[START]

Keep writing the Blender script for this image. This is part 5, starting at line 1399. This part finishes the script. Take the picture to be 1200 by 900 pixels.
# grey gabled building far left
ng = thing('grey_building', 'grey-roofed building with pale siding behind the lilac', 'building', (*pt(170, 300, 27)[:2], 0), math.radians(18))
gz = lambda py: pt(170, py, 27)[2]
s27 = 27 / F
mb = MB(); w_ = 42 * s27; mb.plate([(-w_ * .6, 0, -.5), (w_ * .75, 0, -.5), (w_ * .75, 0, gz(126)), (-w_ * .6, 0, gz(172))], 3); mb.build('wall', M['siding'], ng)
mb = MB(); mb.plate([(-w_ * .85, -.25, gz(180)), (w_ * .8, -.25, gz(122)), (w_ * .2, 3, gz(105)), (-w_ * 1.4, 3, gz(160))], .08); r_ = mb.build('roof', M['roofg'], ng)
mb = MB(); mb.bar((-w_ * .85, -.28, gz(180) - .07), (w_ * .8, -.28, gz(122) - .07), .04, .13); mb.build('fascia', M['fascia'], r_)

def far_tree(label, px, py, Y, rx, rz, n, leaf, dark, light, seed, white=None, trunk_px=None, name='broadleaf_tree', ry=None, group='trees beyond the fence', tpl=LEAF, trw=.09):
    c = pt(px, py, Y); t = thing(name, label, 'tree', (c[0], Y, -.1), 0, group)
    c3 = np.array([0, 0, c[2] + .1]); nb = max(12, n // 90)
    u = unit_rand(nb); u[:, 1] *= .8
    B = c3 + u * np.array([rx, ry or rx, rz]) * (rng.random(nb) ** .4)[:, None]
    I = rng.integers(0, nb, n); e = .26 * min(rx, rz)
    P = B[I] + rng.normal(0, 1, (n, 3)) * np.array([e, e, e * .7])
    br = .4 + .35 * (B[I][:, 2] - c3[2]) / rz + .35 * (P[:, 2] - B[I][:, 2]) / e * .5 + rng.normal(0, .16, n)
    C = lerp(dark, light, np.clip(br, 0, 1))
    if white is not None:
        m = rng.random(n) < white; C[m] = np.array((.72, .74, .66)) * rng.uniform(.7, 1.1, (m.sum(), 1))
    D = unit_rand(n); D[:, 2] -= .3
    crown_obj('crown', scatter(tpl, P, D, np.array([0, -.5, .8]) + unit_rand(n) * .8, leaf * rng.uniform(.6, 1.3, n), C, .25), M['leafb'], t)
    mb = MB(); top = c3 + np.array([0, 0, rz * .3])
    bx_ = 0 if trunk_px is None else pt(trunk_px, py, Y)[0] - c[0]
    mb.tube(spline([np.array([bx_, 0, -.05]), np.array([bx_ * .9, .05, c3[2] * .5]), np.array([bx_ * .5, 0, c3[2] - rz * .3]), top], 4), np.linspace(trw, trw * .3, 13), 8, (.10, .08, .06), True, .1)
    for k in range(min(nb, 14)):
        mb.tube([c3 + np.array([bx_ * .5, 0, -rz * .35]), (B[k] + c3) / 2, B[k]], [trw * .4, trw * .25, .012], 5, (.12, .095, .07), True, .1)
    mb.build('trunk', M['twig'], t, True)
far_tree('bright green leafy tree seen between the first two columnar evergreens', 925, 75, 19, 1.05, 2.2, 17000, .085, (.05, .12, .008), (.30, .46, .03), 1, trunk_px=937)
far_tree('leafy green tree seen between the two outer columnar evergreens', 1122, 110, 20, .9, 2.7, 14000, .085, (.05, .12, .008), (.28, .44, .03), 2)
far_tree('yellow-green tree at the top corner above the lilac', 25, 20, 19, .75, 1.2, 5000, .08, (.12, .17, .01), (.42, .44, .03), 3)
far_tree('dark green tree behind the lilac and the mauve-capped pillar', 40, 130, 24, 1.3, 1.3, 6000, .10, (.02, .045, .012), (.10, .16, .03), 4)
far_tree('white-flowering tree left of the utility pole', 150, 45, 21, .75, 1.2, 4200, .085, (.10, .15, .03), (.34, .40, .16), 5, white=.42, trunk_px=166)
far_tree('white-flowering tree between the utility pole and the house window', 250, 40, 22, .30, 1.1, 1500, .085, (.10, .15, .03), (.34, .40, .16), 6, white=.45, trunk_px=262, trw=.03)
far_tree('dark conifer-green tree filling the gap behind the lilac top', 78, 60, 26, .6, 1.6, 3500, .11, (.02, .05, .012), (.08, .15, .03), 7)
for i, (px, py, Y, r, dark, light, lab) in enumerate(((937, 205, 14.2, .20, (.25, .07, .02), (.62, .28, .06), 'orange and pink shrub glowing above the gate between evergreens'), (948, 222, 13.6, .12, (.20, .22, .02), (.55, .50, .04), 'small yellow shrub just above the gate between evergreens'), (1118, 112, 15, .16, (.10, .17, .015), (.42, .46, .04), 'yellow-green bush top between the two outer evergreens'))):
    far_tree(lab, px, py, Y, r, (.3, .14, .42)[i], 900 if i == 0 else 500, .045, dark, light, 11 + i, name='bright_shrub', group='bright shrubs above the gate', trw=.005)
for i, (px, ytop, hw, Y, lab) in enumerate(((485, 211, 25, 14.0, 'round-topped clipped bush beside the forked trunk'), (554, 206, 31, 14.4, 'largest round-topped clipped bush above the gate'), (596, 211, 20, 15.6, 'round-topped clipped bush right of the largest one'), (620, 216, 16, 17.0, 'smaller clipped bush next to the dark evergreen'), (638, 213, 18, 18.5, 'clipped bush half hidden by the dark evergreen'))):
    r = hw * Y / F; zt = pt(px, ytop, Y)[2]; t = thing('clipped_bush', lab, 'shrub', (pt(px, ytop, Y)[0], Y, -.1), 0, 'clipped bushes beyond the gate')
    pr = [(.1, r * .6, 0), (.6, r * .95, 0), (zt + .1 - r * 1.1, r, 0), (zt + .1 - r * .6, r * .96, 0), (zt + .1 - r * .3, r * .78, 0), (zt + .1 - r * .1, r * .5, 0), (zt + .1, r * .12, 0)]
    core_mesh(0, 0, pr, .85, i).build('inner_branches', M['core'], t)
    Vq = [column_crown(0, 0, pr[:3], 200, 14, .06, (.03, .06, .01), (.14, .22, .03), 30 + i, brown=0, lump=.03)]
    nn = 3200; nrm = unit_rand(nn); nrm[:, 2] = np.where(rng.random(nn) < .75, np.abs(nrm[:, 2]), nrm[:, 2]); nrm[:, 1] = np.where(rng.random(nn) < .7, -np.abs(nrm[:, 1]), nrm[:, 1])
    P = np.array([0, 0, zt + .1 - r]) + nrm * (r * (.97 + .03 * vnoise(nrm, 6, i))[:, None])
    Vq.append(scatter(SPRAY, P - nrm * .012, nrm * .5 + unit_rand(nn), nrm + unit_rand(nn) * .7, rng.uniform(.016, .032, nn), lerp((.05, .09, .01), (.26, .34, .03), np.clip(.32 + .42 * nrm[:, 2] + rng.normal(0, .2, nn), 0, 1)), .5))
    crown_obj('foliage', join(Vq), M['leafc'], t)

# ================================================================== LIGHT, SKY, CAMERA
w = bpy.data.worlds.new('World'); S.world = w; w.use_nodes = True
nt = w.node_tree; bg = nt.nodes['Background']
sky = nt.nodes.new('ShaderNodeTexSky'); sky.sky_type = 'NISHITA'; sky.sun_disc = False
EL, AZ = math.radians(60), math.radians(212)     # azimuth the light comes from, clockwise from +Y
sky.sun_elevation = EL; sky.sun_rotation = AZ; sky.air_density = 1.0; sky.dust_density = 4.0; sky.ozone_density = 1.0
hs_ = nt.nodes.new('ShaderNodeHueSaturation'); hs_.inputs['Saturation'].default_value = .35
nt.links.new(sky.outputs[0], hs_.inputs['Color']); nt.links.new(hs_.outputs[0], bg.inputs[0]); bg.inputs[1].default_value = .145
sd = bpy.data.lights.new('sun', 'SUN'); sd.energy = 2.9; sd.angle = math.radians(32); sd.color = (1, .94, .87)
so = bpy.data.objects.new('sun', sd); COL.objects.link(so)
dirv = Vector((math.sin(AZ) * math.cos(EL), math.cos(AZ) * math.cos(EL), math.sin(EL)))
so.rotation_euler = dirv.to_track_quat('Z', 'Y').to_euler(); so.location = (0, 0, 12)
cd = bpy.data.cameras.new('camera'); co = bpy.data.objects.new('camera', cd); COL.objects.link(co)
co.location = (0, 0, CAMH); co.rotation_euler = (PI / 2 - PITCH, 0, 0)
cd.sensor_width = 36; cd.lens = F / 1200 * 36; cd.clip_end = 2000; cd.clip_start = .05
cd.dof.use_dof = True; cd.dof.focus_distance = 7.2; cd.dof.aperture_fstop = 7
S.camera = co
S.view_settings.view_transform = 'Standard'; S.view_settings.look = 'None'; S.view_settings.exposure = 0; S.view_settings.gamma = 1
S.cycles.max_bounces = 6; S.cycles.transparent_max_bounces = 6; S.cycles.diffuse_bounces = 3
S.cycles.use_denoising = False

[END]

Directive: Exactly and only the lines from the line with "C = lerp(dark, light, np.clip(br, 0, 1))" to the line with "D = unit_rand(n); D[:, 2] -= .3", both included, are to be printed.

Task solution:
    C = lerp(dark, light, np.clip(br, 0, 1))
    if white is not None:
        m = rng.random(n) < white; C[m] = np.array((.72, .74, .66)) * rng.uniform(.7, 1.1, (m.sum(), 1))
    D = unit_rand(n); D[:, 2] -= .3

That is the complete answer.